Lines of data
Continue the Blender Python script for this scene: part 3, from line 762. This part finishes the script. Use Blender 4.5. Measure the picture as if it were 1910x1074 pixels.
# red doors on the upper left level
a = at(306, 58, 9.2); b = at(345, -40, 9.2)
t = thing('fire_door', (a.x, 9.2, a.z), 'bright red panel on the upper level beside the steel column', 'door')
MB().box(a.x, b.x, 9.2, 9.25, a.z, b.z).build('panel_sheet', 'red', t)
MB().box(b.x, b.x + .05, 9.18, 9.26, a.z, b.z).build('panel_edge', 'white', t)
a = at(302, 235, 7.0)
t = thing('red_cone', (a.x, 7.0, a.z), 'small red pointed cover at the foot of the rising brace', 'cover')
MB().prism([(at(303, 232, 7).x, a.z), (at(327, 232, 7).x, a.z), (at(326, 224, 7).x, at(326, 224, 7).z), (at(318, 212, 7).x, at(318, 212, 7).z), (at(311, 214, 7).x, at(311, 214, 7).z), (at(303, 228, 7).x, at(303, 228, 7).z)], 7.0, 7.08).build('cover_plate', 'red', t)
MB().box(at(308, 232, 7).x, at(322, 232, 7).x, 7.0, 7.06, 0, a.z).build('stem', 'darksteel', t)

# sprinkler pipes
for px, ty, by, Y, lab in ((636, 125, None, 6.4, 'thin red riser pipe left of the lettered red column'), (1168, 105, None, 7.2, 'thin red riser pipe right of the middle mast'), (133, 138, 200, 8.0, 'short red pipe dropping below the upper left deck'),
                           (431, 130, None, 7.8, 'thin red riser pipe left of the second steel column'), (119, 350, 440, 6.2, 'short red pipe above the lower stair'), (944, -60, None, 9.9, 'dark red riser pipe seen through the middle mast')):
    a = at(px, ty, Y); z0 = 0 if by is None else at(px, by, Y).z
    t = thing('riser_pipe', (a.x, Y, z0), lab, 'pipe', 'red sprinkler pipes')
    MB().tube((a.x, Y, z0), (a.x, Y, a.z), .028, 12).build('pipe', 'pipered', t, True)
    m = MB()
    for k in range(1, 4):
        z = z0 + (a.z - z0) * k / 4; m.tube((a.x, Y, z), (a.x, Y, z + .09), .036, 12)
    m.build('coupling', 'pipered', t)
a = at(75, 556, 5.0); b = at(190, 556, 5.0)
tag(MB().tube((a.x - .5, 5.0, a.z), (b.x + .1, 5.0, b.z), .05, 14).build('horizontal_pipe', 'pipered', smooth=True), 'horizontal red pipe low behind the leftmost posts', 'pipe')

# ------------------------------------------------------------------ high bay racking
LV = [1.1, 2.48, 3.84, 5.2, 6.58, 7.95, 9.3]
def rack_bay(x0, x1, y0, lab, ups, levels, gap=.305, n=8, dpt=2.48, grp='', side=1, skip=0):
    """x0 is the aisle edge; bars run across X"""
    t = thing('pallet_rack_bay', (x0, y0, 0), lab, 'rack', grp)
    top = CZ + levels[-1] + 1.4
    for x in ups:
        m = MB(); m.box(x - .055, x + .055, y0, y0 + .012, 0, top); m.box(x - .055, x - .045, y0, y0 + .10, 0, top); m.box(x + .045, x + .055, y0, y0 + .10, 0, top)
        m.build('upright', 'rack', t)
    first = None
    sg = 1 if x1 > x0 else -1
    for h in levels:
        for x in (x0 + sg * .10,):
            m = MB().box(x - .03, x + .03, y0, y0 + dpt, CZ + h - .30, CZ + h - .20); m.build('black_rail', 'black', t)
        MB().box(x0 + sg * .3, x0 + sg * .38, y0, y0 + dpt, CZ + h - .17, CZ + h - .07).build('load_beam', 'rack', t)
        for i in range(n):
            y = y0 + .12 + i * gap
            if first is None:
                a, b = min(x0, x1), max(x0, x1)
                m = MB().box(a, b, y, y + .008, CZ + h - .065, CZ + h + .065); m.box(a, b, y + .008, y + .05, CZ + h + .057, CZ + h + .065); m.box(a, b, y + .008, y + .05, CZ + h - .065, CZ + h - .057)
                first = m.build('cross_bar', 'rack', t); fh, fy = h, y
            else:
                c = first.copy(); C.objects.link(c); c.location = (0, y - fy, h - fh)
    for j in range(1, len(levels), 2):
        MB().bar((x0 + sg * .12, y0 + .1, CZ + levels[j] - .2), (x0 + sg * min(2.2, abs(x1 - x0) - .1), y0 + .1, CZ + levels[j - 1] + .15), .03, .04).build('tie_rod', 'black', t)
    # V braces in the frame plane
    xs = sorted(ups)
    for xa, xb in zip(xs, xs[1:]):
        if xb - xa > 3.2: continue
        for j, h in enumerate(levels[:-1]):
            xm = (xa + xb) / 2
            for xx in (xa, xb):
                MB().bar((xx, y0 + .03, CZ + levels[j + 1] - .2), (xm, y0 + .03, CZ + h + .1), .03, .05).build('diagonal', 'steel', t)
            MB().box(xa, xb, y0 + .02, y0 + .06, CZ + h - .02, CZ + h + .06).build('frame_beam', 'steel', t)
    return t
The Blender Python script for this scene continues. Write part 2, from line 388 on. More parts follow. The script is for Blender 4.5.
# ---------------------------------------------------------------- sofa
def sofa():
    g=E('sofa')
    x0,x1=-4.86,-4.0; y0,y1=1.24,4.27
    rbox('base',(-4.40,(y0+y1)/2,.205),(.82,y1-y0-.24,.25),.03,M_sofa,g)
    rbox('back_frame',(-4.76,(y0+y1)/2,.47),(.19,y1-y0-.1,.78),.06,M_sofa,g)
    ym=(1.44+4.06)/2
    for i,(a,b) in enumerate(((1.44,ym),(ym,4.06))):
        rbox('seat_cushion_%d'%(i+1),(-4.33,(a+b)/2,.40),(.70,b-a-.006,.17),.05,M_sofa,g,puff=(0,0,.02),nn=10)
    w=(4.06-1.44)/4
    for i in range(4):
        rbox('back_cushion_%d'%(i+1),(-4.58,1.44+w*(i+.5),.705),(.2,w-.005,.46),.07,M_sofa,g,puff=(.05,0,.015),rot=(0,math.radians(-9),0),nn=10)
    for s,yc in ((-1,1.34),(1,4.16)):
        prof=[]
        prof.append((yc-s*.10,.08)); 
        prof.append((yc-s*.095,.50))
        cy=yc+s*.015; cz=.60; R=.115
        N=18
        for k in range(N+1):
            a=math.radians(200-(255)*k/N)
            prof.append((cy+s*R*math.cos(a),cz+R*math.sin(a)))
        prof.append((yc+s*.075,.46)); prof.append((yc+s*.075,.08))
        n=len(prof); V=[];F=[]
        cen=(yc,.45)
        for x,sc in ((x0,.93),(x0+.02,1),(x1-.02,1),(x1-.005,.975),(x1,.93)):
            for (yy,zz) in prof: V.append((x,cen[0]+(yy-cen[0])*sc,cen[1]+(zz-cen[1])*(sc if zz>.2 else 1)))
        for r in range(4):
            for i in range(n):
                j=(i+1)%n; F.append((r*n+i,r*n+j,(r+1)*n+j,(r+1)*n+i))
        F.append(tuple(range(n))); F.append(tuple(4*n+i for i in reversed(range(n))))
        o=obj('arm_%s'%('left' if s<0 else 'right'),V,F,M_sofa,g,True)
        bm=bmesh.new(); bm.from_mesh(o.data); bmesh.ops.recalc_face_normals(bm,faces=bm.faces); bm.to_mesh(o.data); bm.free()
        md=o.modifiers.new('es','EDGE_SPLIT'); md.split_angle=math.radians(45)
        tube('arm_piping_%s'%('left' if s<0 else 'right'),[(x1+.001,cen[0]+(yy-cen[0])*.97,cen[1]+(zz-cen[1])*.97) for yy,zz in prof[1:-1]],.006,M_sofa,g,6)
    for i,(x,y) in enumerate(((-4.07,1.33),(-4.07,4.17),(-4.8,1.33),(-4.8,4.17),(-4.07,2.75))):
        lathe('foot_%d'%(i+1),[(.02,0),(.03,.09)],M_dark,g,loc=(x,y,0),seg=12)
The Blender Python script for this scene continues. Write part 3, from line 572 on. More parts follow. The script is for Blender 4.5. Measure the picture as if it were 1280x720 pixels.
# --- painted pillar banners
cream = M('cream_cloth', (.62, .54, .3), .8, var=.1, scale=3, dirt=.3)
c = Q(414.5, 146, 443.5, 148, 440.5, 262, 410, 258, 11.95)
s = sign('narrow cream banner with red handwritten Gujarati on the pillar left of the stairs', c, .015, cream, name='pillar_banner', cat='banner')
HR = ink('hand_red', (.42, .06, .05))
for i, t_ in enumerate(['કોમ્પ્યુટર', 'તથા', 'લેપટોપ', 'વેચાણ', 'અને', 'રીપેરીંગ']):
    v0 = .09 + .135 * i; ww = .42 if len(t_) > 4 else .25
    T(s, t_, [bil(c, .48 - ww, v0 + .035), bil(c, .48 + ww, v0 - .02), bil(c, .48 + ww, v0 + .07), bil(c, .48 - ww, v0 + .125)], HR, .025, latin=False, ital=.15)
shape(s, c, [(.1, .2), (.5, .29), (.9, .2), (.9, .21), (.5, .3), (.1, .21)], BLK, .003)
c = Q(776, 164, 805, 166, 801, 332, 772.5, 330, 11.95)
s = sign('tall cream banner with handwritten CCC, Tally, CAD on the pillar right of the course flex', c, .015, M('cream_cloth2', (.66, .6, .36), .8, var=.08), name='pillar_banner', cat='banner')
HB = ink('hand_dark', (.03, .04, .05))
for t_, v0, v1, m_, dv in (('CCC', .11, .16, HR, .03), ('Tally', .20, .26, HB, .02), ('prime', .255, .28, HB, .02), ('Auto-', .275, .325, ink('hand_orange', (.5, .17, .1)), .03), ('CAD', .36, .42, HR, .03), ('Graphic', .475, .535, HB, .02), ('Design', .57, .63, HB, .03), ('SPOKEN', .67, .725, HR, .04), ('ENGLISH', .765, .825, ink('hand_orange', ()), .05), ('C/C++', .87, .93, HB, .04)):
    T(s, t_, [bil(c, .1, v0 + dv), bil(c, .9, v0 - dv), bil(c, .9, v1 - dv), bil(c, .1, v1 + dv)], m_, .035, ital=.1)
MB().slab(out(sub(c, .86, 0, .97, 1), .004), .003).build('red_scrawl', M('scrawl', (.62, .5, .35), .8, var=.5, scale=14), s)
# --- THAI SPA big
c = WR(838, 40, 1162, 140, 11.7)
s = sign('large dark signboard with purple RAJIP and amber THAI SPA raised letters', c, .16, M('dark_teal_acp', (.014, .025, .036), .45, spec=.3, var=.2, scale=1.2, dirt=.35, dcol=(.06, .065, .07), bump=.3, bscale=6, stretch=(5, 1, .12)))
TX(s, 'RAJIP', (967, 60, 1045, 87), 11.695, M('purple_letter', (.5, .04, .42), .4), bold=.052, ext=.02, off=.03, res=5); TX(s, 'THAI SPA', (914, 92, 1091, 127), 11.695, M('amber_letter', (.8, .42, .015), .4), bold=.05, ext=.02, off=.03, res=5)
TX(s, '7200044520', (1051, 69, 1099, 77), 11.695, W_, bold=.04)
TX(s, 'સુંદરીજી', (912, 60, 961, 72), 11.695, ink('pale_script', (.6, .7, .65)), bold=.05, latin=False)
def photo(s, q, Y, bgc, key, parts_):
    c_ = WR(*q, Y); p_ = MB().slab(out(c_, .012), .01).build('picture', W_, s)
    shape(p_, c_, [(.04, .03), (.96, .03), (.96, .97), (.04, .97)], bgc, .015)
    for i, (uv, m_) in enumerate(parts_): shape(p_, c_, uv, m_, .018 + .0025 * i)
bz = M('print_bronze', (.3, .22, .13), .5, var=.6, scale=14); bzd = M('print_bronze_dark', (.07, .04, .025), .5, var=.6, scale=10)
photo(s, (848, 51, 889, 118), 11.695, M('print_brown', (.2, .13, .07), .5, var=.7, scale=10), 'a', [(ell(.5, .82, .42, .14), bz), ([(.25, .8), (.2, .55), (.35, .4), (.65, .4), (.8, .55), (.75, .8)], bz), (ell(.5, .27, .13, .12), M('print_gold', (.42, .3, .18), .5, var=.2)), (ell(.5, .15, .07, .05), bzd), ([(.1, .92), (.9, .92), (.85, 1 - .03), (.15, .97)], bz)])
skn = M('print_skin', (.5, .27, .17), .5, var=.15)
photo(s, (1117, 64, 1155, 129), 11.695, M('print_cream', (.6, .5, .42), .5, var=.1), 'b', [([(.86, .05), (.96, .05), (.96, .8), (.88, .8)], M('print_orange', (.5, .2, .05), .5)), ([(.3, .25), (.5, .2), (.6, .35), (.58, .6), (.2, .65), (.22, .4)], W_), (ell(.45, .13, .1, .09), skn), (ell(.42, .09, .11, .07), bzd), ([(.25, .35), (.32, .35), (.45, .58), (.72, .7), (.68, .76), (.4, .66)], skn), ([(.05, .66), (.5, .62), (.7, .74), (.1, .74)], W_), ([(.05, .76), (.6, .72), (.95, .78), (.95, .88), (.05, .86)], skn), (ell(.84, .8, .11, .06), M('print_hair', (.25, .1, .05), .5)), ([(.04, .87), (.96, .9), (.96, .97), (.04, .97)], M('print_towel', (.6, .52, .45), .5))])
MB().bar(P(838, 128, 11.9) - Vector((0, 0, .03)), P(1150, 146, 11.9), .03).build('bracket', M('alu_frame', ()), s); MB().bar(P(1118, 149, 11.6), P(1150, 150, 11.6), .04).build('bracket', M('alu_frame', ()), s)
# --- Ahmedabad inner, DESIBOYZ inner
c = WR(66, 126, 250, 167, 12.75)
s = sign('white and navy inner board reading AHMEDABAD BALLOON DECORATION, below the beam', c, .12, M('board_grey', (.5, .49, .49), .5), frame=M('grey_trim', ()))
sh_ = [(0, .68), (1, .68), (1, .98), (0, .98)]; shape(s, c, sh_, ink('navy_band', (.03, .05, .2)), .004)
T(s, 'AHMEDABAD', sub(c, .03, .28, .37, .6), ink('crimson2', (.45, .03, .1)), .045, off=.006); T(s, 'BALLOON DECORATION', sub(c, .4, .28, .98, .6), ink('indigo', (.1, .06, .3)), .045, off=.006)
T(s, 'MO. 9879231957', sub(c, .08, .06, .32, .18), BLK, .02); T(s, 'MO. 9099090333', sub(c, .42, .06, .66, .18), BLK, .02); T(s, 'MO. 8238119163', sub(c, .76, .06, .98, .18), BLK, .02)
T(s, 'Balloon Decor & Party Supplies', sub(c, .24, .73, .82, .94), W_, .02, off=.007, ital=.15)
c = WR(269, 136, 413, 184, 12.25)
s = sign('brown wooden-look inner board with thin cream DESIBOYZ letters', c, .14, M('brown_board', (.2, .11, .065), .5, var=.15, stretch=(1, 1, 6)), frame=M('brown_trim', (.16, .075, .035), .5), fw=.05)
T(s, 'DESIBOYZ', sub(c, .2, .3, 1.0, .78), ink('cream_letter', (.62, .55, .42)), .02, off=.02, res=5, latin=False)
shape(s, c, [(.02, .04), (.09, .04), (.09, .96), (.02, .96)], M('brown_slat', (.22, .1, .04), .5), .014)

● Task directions
Write out word for word only the lines from the start of the entries down to the line with "a.z).build('stem', 'darksteel', t)", please, including both ends.

● Complete answer
Continue the Blender Python script for this scene: part 3, from line 762. This part finishes the script. Use Blender 4.5. Measure the picture as if it were 1910x1074 pixels.
# red doors on the upper left level
a = at(306, 58, 9.2); b = at(345, -40, 9.2)
t = thing('fire_door', (a.x, 9.2, a.z), 'bright red panel on the upper level beside the steel column', 'door')
MB().box(a.x, b.x, 9.2, 9.25, a.z, b.z).build('panel_sheet', 'red', t)
MB().box(b.x, b.x + .05, 9.18, 9.26, a.z, b.z).build('panel_edge', 'white', t)
a = at(302, 235, 7.0)
t = thing('red_cone', (a.x, 7.0, a.z), 'small red pointed cover at the foot of the rising brace', 'cover')
MB().prism([(at(303, 232, 7).x, a.z), (at(327, 232, 7).x, a.z), (at(326, 224, 7).x, at(326, 224, 7).z), (at(318, 212, 7).x, at(318, 212, 7).z), (at(311, 214, 7).x, at(311, 214, 7).z), (at(303, 228, 7).x, at(303, 228, 7).z)], 7.0, 7.08).build('cover_plate', 'red', t)
MB().box(at(308, 232, 7).x, at(322, 232, 7).x, 7.0, 7.06, 0, a.z).build('stem', 'darksteel', t)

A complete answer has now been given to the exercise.